At 12:08 PM 12/31/2007, Chuck Guzis wrote:
Date: Mon, 31
Dec 2007 09:41:58 -0600
From: John Foust <jfoust at threedee.com>
I beleive
the original intention was that 0x7F would be _ignored_. The
point being you could overpunch any characeter on paper tape to turn it
into 0x7F (all holes), and thus you could effectively delete that
character from the tape
Wasn't it used to indicate that the previous character could
be ignored?
No--the use is "Rubout"--erase an erroneous character by overpunching
all holes. Deleting characters from punched paper tape is otherwise
very difficult without a pair of scissors.

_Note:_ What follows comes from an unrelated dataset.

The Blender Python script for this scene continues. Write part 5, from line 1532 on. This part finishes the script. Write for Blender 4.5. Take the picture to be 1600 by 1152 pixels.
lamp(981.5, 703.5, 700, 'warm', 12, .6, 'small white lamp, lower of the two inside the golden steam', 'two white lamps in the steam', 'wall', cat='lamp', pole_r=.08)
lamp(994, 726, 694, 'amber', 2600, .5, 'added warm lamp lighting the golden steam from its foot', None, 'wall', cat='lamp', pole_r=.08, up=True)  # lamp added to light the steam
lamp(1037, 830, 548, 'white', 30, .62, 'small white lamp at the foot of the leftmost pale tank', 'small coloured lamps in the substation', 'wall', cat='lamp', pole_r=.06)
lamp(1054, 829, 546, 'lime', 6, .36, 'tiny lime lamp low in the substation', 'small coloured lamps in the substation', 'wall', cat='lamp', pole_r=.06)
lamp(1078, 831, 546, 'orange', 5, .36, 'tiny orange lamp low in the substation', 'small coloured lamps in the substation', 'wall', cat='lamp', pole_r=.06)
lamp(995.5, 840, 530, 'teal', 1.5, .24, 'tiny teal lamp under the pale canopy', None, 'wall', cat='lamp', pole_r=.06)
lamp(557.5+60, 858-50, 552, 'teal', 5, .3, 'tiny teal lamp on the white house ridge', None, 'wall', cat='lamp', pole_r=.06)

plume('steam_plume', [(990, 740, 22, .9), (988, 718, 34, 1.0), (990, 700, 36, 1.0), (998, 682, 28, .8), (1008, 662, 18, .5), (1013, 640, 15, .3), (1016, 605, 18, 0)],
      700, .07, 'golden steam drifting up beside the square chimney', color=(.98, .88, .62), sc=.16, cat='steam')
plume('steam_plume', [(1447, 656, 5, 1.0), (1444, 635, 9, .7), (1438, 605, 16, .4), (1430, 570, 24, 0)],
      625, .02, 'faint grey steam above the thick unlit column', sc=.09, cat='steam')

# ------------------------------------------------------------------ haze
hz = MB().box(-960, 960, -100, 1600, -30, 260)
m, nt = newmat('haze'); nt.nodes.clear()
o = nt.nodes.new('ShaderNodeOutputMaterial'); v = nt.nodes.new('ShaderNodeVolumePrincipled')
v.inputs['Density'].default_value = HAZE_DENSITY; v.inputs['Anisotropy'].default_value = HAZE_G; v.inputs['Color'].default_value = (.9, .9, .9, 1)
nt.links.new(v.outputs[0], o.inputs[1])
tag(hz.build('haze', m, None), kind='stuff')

I was remembering the description of SUB from Jenning's page:
SUB, Substitute, 1/10 (ASCII-1967). Replaces ASCII-1963 generic
separator character S2. A SUB character replaces a character
that is in error, a sort of placeholder, and produced by
machinery, not humans. Presumably if a character error
such as a parity error is detected, the bad character in a
text is replaced with a SUB, so that the receiving system
can at least detect it; for example:
THE QUICK BROWN FO SUB JUMPS OVER THE LAZY GOD
A SUB character replaces the damaged character following the text "FO".